The spectrum above was taken right at the 10 volt secondary of the filament transformer, ground tied to centre tap. A measurement done afterwards from leg to leg was of course 6dB higher overall but otherwise the same. How much of it appears on the plate is naturally dependent on tube and circuit but it's unquestionably on the cathode. As to the cause, I suspect it's the transformer!
Here's why. I benched a very low distortion (0.02%) parafeed headphone amp using a toroidal 240 volt to 20 volt power transformer. The max plate swing into the primary is about 100 volts p-p. Curious how an EI transfomer would perform as an OPT I substituted the same Hammond filament transformer seen here, which is rated 120 volt to 10 volt. Since the voltage ratios are the same the headphone amp plate load should have been roughly equivalent. The distortion shot through the roof and displayed a very complex set of harmonics. The result got me curious about the Hammond in a filament application where it's getting near double the primary voltage and delivering real current. I'll leave it to the black art 'magnetmaticians' to comment on cause but I suspect the core material, i.e. Hammond strikes again.

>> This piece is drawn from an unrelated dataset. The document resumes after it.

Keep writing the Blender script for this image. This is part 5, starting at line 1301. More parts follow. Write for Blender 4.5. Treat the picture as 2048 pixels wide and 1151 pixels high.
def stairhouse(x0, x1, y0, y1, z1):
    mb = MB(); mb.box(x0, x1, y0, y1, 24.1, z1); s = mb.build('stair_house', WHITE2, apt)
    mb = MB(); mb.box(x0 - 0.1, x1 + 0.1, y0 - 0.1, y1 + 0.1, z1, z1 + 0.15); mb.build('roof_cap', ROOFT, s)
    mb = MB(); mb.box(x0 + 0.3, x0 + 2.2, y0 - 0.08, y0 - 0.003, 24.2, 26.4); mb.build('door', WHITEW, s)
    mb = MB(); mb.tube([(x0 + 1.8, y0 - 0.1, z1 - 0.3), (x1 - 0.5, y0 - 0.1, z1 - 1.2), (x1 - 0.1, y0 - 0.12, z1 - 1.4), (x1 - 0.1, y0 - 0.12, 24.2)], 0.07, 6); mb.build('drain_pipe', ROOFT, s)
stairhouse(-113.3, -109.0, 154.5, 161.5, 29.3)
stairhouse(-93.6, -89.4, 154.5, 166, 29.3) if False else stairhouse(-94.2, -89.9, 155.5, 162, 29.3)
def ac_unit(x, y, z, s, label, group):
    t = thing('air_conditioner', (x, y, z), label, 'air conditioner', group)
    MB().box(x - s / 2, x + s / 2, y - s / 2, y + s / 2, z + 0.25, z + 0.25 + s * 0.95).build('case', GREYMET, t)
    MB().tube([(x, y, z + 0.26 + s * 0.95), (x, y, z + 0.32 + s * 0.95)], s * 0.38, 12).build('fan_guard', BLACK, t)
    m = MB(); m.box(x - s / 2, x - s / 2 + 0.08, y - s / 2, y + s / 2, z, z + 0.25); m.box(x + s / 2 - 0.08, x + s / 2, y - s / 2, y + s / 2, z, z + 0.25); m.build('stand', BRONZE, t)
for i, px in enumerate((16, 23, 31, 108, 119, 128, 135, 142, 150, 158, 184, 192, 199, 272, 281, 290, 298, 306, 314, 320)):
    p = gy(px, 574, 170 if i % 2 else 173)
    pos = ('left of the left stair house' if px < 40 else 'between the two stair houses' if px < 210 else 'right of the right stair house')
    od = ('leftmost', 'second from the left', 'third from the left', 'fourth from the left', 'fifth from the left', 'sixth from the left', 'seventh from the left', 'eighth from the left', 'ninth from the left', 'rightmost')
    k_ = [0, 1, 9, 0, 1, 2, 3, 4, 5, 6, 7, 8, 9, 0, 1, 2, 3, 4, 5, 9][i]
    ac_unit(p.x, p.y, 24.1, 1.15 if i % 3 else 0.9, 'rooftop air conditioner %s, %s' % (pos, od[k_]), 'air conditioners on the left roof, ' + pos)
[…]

The standard logic dictates that EI power transformers are preferable in audio partially due to higher internal losses acting to filter power line junk. Toroids are so effcieint and wide band everything passes straight through. As I so often find, the picture is much more complex when a meter enters it. This was intended to be a 'budget' 813SE but now I'm torn between Tentalab CCS filament supplies using these transformers or finding toroid 10 VAC trannies.